Reply To: Suggestions of how discussions might be framed

  • zachary baker

    Member
    September 7, 2023 at 7:10 pm

    I have read about half of “the dawn of everything”, prompted by our interesting exchange of ideas of earlier on this summer. Thank you, whoever suggested it! From his vacuous comment I suspect Chomsky didn’t bother, frankly.

    It is an odd but worthwhile read, although I am longing to get back to “the matter with things”. But for quality of thinking and turn pf phrase. Nobody constructs paragraphs like Iain anymore. I tend to read fiction alongside non-fiction but fold smaller non-fiction works into larger ones. anyway. The main take away so far for me, which has caused some controversy in casual discussion at garden parties this summer is that “the origin of inequality” as a research question leads inevitably to a sense that the concept of “equality” itself is just inadequate to express the complexity of human difference and thus tends to reduce political debate to platitudes and sophistry. This is perhaps more my own interpretation of what “the dawn of everything” intimates than what graeber and pal actually are saying. It has got me into some considerable trouble in woke south london. The notion that equality is a concept unfit for purpose when applied to humanity is regarded as decidedly uncouth. My more robust (too technical for the garden party) defense is based on the fact that equality models primarily a mathematical relationship, as opposed to a relationship between individual life forms. Where the relata are fundamentally unquantifiable (people), equality, or lack there of, is irrelevant. You cannot balance the equation between me and him, let alone them and them, or him and her. People make for unbalancebale equations. Obviously we can talk about sovereignty and equality before the law or the king, of whatever. These days though, there is no recourse to any embodiment of sovereignty at all, so i am inclined to think it is also not relevant.

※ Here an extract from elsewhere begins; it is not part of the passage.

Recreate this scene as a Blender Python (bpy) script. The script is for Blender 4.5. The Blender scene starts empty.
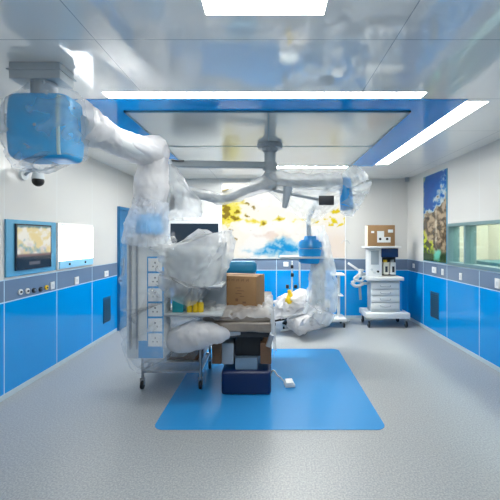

    Beyond this, they also suggest, very interestingly, that the idea of an agricultural revolution is bullshit. They point to much evidenc suggesting that great civilisations even rejected the enclosure of land, in order to protect crops as grain was not worth the hassle. I love this and think they are probably right. ALso, tyhey totally trash Yuval Noah Harare for being the superficial, anthumanist dickwad that he clearly is, which I also appreciated.